Monday, January 17, 2005

This sentence no verb.


When I was a kid, I begged my mother to buy Metamagical Themas from the Quality Paperback Book Club. At that point in history, tying quality and paperback together in the title was a statement of proletariat intellectual snobbery. Though I have shaken the paperback mentality and have embraced the hardcover without reservation, readers will be glad to know that I am still a terrific snob.

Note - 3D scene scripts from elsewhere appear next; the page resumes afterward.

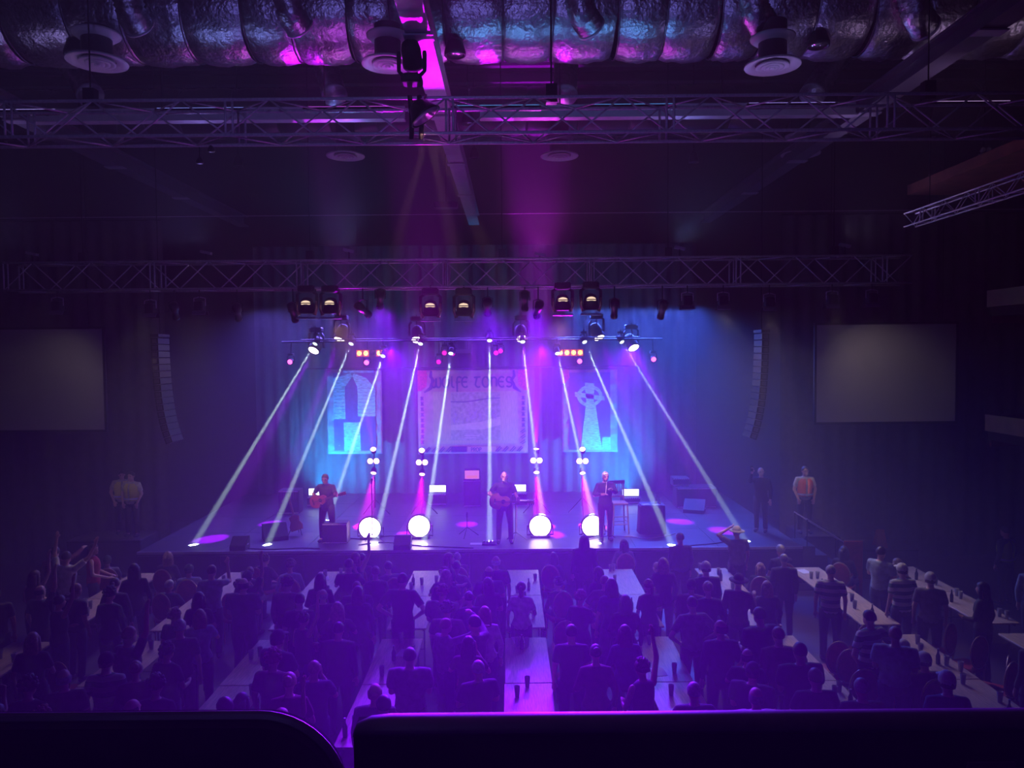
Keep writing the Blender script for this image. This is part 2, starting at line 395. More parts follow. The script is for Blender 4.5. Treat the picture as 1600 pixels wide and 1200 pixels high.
# ---------------------------------------------------------------- trusses
def truss(label, x0, x1, y0, z0, w, h, bay, r=.025, rb=.013, axis='X', loc=(0,0,0), rz=0):
    """box truss from x0 to x1; chords at y0, y0+w and z0, z0+h; every brace is a part"""
    root = thing('lighting_truss', label, 'truss', loc, rz); L = x1-x0
    ch = MB().tube((0,0,0), (L,0,0), r, n=8).mesh('chord', M_ALU, True)
    for a in (0, w):
        for b in (0, h): inst('chord', ch, root, T(x0, y0+a, z0+b))
    n = max(1, int(round(L/bay))); bw = L/n
    side = MB().tube((0,0,0), (bw,0,h), rb, n=6).mesh('brace', M_ALU, True); side2 = MB().tube((0,0,h), (bw,0,0), rb, n=6).mesh('brace', M_ALU, True)
    flat = MB().tube((0,0,0), (bw,w,0), rb*.9, n=6).mesh('brace', M_ALU, True); flat2 = MB().tube((0,w,0), (bw,0,0), rb*.9, n=6).mesh('brace', M_ALU, True)
    post = MB().tube((0,0,0), (0,0,h), rb*1.3, n=6).mesh('post', M_ALU, True)
    for i in range(n):
        x = x0 + bw*i; e = i % 2 == 0
        inst('brace', side if e else side2, root, T(x, y0, z0)); inst('brace', side2 if e else side, root, T(x, y0+w, z0))
        inst('brace', flat if e else flat2, root, T(x, y0, z0)); inst('brace', flat2 if e else flat, root, T(x, y0, z0+h))
        if i % 5 == 0:
            for a in (0, w):
                inst('post', post, root, T(x, y0+a, z0)); inst('post', post, root, T(x+.1, y0+a, z0))
    return root
tr1 = truss('long aluminium box truss spanning the hall below the foil duct', XL+.05, XR-.05, 10.9, 8.69, .52, .49, .62, .024, .013)
tr2 = truss('aluminium box truss in front of the stage carrying the row of lamps', -11.44, 9.04, 17.4, 7.11, .55, .62, .66, .026, .014)
tr3 = truss('small dim truss running along under the rust soffit at the right', 0, 7.5, 0, 0, .22, .25, .34, .016, .008, loc=(7.85, 7.5, 7.98), rz=PI/2)
for t_, xs, yy, z0, z1 in ((tr1, (-12,-6,0.6,6,12), 11.16, 9.18, ZC), (tr2, (-9.8,-4.6,-.2,3.6,7.4), 17.7, 7.73, ZC)):
    for x_ in xs:
        MB().tube((x_, yy, z0), (x_, yy, z1+.06), .012, n=6).build('hoist_chain', M_BLKMETAL, t_)
        MB().box((x_, yy, z0+.12), (.16,.14,.26)).build('hoist', M_BLKMETAL, t_)
for y_ in (1.0, 6.8):
    MB().tube((y_, .11, .25), (y_, .11, 2.2), .008, n=6).build('hanger_rod', M_BLKMETAL, tr3)
# upstage bars
def bar(name, label, px0, px1, py, Y, r, hang=(0.2,.8)):
    a, b = P(px0, py, Y), P(px1, py, Y); z = (a.z+b.z)/2
    root = thing(name, label, 'bar', (0,0,0)); MB().tube((a.x, Y, z), (b.x, Y, z), r).build('pipe', M_BLKMETAL, root, True)
    for t in hang:
        x = a.x + (b.x-a.x)*t; MB().tube((x, Y, z), (x, Y, ZC), .006, n=5).build('suspension_wire', M_BLKMETAL, root)
    return root, z
bar('lamp_bar', 'black lamp bar above the banners carrying the bright lamps', 440, 1035, 532, RIG_Y, .025)
bar('lamp_bar', 'second black lamp bar just in front of the first, with the beam lamps', 470, 1000, 529, BEAM_Y, .022)
bar('banner_bar', 'black bar from which the three stage banners hang', 480, 1000, 574, 25.2, .022)
cb = MB().tube((XL, 20, P(800,334,20).z), (XR, 20, P(800,334,20).z), .009, n=5).build('steel_cable', M_ALU); tag(cb, 'thin taut steel cable stretched across the dark air above the stage', 'cable')

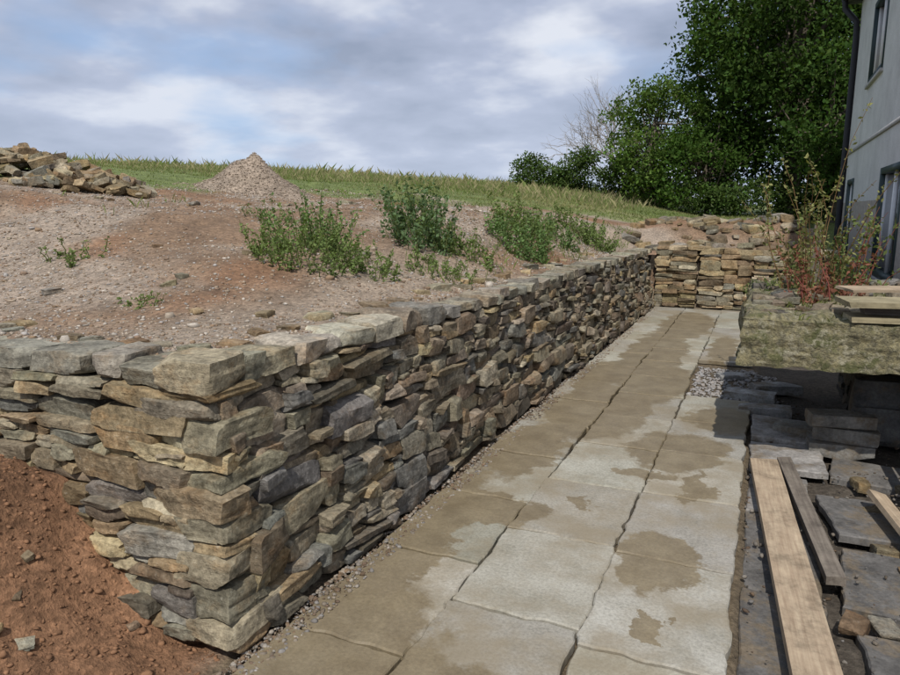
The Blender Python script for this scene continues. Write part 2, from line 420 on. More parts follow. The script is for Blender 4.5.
wc=mix(nt,(.14,.107,.063),(.205,.163,.10),ramp(nt,noise(nt,5,5,.7),[(.35,g3(0)),(.65,g3(1))])); wc=mix(nt,wc,ramp(nt,noise(nt,60,4,.7),[(.3,g3(.8)),(.7,g3(1.15))]),1,'MULTIPLY')
nt.links.new(mix(nt,dry,wc,wet),b.inputs['Base Color'])
rr=N(nt,'ShaderNodeMapRange'); nt.links.new(wet,rr.inputs[0]); rr.inputs[3].default_value=.85; rr.inputs[4].default_value=.45; nt.links.new(rr.outputs[0],b.inputs['Roughness'])
p=bump(nt,b,noise(nt,9,5,.65),.3,.014); bump(nt,b,noise(nt,90,4,.6),.3,.003,p)
M_pave=m
def out_fan(acc,name,mat,**k):
    V=np.concatenate(acc.V);F=np.concatenate(acc.F);C=np.concatenate(acc.C)
    return build(name,V,[ [int(i) for i in (f if f[2]!=f[3] else f[:3])] for f in F],mat,C,**k)
out_fan(slabs,'paved_path',M_pave)
m,nt,b=newmat('mottled_concrete'); nn=noise(nt,5,5,.75); n4=noise(nt,45,5,.7)  # grey set per piece, mostly dark; noise mottling with brown patches
c=mix(nt,attr(nt),ramp(nt,nn,[(.3,g3(.45)),(.7,g3(1.35))]),1,'MULTIPLY'); c=mix(nt,c,(.15,.115,.075),ramp(nt,noise(nt,3.3,5,.75),[(.48,g3(0)),(.6,g3(.8))]))
c=mix(nt,c,ramp(nt,n4,[(.3,g3(.7)),(.7,g3(1.25))]),1,'MULTIPLY'); nt.links.new(c,b.inputs['Base Color']); b.inputs['Roughness'].default_value=.8; bump(nt,b,n4,.6,.006); M_conc=m
ds=Acc(); rng=R(15)
for (x0,x1,y0,y1,t,r,c) in ((.03,.5,5.0,5.62,-.02,.02,.27),(.54,.98,5.0,5.45,-.04,-.10,.15),(.45,.85,4.1,4.7,-.035,.14,.12),(.47,.87,3.35,3.95,-.05,-.08,.11),(.5,.92,2.5,3.15,-.04,.06,.10),(.03,.38,4.3,4.95,-.05,0,.2),(.03,.38,3.4,4.25,-.06,.0,.11),(.03,.38,2.3,3.35,-.06,0,.10),(.98,1.35,3.7,4.25,-.02,.25,.12),
    (.0,.45,1.4,2.25,-.06,0,.1),(1.0,1.5,2.7,3.3,-.05,.12,.11),(.03,.5,5.66,6.28,-.01,.0,.28)):
    slab(x0,x1,y0,y1,top=t,c=(c*1.05,c*.98,c*.90),acc=ds,rot=r,rag=.009,tx=rng.uniform(-.04,.04),ty=rng.uniform(-.04,.04))
out_fan(ds,'loose_concrete_slabs',M_conc)
def rblock(acc,cx,cy,z0,lx,ly,lz,rot,c,rng=R(3)):
    stone(acc,rng,(cx,cy,z0+lz/2),(lx/2,ly/2,lz/2),rot=rot,color=c,n=6,cuts=5,jit=.02,amp=.003,strata=.0)
blk=Acc()
for (cx,cy,lx,ly,lz,r,c) in ((.12,6.5,.42,.2,.1,.03,.3),(.0,6.98,.44,.2,.1,-.08,.34),(.22,7.4,.44,.2,.1,.3,.3),(-.2,7.8,.3,.18,.08,.5,.3),(.95,6.1,.44,.22,.3,-.05,.15),(.95,6.15,.44,.22,.5,.05,.12)):
    rblock(blk,cx,cy,-.08,lx,ly,lz,r,(c,c*.98,c*.93))
for k,(cx,cy,r) in enumerate(((.62,5.62,.08),(.66,5.66,-.12),(.61,5.64,.2))): rblock(blk,cx,cy,-.06+k*.105,.42,.21,.1,r,(.2,.19,.17))
for k,(cx,cy,r) in enumerate(((.6,5.95,.5),(.4,5.92,-.3))): rblock(blk,cx,cy,-.06,.4,.2,.1,r,(.24,.23,.2))
blk.out('concrete_blocks',M_conc,smooth=True,sharp=30)
# ---------------------------------------------------------------- pebbles
t_=(1+5**.5)/2
IV=np.array([[-1,t_,0],[1,t_,0],[-1,-t_,0],[1,-t_,0],[0,-1,t_],[0,1,t_],[0,-1,-t_],[0,1,-t_],[t_,0,-1],[t_,0,1],[-t_,0,-1],[-t_,0,1]])/1.9
IF=np.array([[0,11,5],[0,5,1],[0,1,7],[0,7,10],[0,10,11],[1,5,9],[5,11,4],[11,10,2],[10,7,6],[7,1,8],[3,9,4],[3,4,2],[3,2,6],[3,6,8],[3,8,9],[4,9,5],[2,4,11],[6,2,10],[8,6,7],[9,8,1]])
def pebbles(name,rng,x,y,z,s,cols,mat):
    n=len(x); a=rng.uniform(0,6.28,n); ca,sa=np.cos(a),np.sin(a)
    sc3=rng.uniform(.55,1.25,(n,3))*s[:,None]; sc3[:,2]*=.65
    V=IV[None]*(1+rng.uniform(-.3,.3,(n,12,1)))*sc3[:,None,:]
    vx=V[...,0]*ca[:,None]-V[...,1]*sa[:,None]; vy=V[...,0]*sa[:,None]+V[...,1]*ca[:,None]
    V=np.stack([vx+x[:,None],vy+y[:,None],V[...,2]+z[:,None]],-1).reshape(-1,3)
    F=(IF[None]+np.arange(n)[:,None,None]*12).reshape(-1,3)
    return build(name,V,F,mat,np.repeat(cols,12,0))
M_peb=attr_mat('gravel_stone',60,.92,.3,.003)
rng=R(21)
PB=np.array([[.32,.265,.205],[.26,.205,.15],[.38,.335,.28],[.24,.165,.105],[.30,.275,.25],[.21,.145,.10]])
def pcol(rng,n,f=1): return PB[rng.randint(0,len(PB),n)]*rng.uniform(.7,1.2,(n,1))*f
n=46000
u=rng.rand(n)**1.4; x=-2.12-u*5.5; y=2.22+rng.rand(n)**1.5*9.5
keep=fb2(x,y,.9,51,4)+rng.uniform(-.5,.5,n)>-.1; x=x[keep];y=y[keep]
s=.003+.010*rng.rand(len(x))**3+.0007*y; s*=1+ (rng.rand(len(x))<.012)*1.6
pebbles('gravel',rng,x,y,gz(x,y)+s*.15,s,pcol(rng,len(x)),M_peb)
n=6500; y=1.6+rng.rand(n)**1.3*11; x=-1.76+rng.rand(n)**1.7*.17; s=.004+.012*rng.rand(n)**3
x2=rng.uniform(-.55,.25,1500); y2=rng.uniform(6.2,8.2,1500); s2=.008+.02*rng.rand(1500)**2
n3_=7000; x3=rng.uniform(.02,1.6,n3_); y3=rng.uniform(1.9,7,n3_); s3=.004+.014*rng.rand(n3_)**3
k=fb2(x3,y3,2.2,33,3)+rng.uniform(-.4,.4,n3_)>0; x3=x3[k];y3=y3[k];s3=s3[k]
z1=np.where(x>-1.69,.0,-.03); 
z3=np.where(rng.rand(len(x3))<.4,-.035,gz(x3,y3)+.005)
xx=np.r_[x,x2,x3]; yy=np.r_[y,y2,y3]; s=np.r_[s,s2,s3]; z=np.r_[z1,gz(x2,y2)+.01,z3]
c=pcol(rng,len(xx),.7); c[len(x)+1500:]*=.6; c[len(x):len(x)+1500]=c[len(x):len(x)+1500]*.5+.17
pebbles('path_edge_gravel',rng,xx,yy,z,s,c,M_peb)
n=5000; x=-1.85-rng.rand(n)*1.7; y=.9+rng.rand(n)*1.05; s=.0025+.012*rng.rand(n)**4+.02*(rng.rand(n)<.006)
pebbles('soil_clods',rng,x,y,gz(x,y)+s*.1,s,np.array([[.205,.11,.06]])*rng.uniform(.65,1.2,(n,1)),M_peb)
def heap(name,cx,cy,rx,h,seed,colr):
    rr=np.linspace(0,1,22); V=[];F=[];na=56
    for r in rr:
        for k in range(na):
            a=k/na*2*math.pi; V.append((cx+rx*r*math.cos(a)*1.15,cy+rx*r*math.sin(a),r))
    V=np.array(V)
    def hz(x,y,r): return h*(np.sqrt((1-r)**2+.03)-.165)*(1+fb2(x,y,1.6,seed,4)*.5)
    z=gz(V[:,0],V[:,1])-.04+hz(V[:,0],V[:,1],V[:,2])
    for i in range(21):
        for k in range(na):
            k2=(k+1)%na; F.append([i*na+k,i*na+k2,(i+1)*na+k2,(i+1)*na+k][::-1])
    C=np.tile(colr,(len(V),1))*(1+fb2(V[:,0],V[:,1],2.2,seed,4)[:,None]*.3)
    e=empty(name); build('heap_body',np.c_[V[:,:2],z],np.array(F),bpy.data.materials['earth'],C,smooth=True,parent=e)
    q=R(seed); n=4500; r=q.rand(n)**.6*1.12; a=q.uniform(0,6.28,n); x=cx+rx*r*np.cos(a)*1.15;y=cy+rx*r*np.sin(a)
    zz=gz(x,y)-.03+np.maximum(hz(x,y,np.minimum(r,1)),.03); s=.005+.012*q.rand(n)**2.5
    o=pebbles('heap_gravel',q,x,y,zz,s,colr*q.uniform(.75,1.25,(n,1)),M_peb); o.parent=e
heap('gravel_heap',-7.3,9.0,1.0,.66,77,np.array([.29,.23,.175]))
sp=Acc(); rng=R(31)
for i in range(380):
    r=rng.rand()**.6; a=rng.uniform(0,6.28); x0=-8.7+2.1*r*math.cos(a)*1.0; y0=6.1+.95*r*math.sin(a)
    zz=float(gz(np.array([x0]),np.array([y0]))[0])+.36*(1-r)*rng.rand()**.4
    l=rng.uniform(.035,.13)
    stone(sp,rng,(x0,y0,zz+.03),(l,l*rng.uniform(.5,.8),l*rng.uniform(.2,.5)),rot=rng.uniform(0,3),tilt=(rng.uniform(-.5,.5),rng.uniform(-.4,.4)),color=pick(rng,WARM),n=4)
sp.out('rubble_stone_pile',M_rubble,smooth=True,sharp=30)
ls=Acc()
L=[(-4.4,6.5,.09),(-3.3,9.6,.22),(-3.5,9.8,.16),(-2.9,3.0,.05),(-3.5,4.2,.05),(-5.5,8.8,.12),(-3.1,5.2,.06)]
for i in range(150): L.append((rng.uniform(-2.4,.9),rng.uniform(13.35,15.4),rng.uniform(.04,.18)))
for i in range(60): L.append((rng.uniform(-7,-2.5),rng.uniform(2.6,13),rng.uniform(.02,.06)))
for i in range(8): L.append((rng.uniform(-2.6,-1.85),rng.uniform(1.3,1.85),rng.uniform(.02,.05)))
for i in range(16): L.append((rng.uniform(.45,1.4),rng.uniform(2.5,5.6),rng.uniform(.02,.07)))
for (x0,y0,l) in L:
    zz=float(gz(np.array([x0]),np.array([y0]))[0])+(.05 if x0>.4 and y0<7 else 0)
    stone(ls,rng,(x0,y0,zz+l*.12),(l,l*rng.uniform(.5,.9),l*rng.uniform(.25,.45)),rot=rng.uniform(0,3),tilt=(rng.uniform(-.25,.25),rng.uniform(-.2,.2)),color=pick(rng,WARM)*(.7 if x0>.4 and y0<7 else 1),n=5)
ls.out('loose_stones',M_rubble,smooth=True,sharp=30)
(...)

Having suffered through the first chapter of Godel, Escher, Bach three times and understanding it less with each reading, Metamagical Themas was, comparitively, very 13 year old accessible. It was a bunch of Hofstadter articles from Scientific American with the killer early hook of the self-referential sentence - a sentence that refers to itself, maybe negates itself. Like the classic junior high school algebra class poster board sign hanging from the T-Bar acoustic ceiling by a piece of fishing line - "The statement on the other side of this card is false" and "The statement on the other side of this card is true."

I am still a sucker for self-referential and my favorite examples are the truck tailgate murals of Southern California. I have seen far less than a dozen in my life and have followed drivers miles out of the way to get a good look. The self-referential tailgate mural shows an ideal life which features the very truck that has the mural. The smaller truck in the painting has a scale version of the tailgate mural. And so on. Like a hall of mirrors.

In this mural, the garage features a dream car garage. From left, a yellow Ford truck, a Ford Mustang convertible, the actual mural toting Ford truck, a red Chevy Suburban and some sort of Jeep. In this example, the ideal is to live on a cliffside with a low voltage lighting path from the garage. The most common version of paradise that I have seen is a Mexican pastoral with goats and chickens, doing laundry by the river, a big party under a tree and garages loaded with Italian super cars. The unusual aspect of this particular mural is the Ford trucks mixed in with the Chevy Suburban. Sure, Ferrari's and Countach's are one thing, but mixing Ford and Chevy? Paradise represented in tailgate murals is rarely brand agnostic.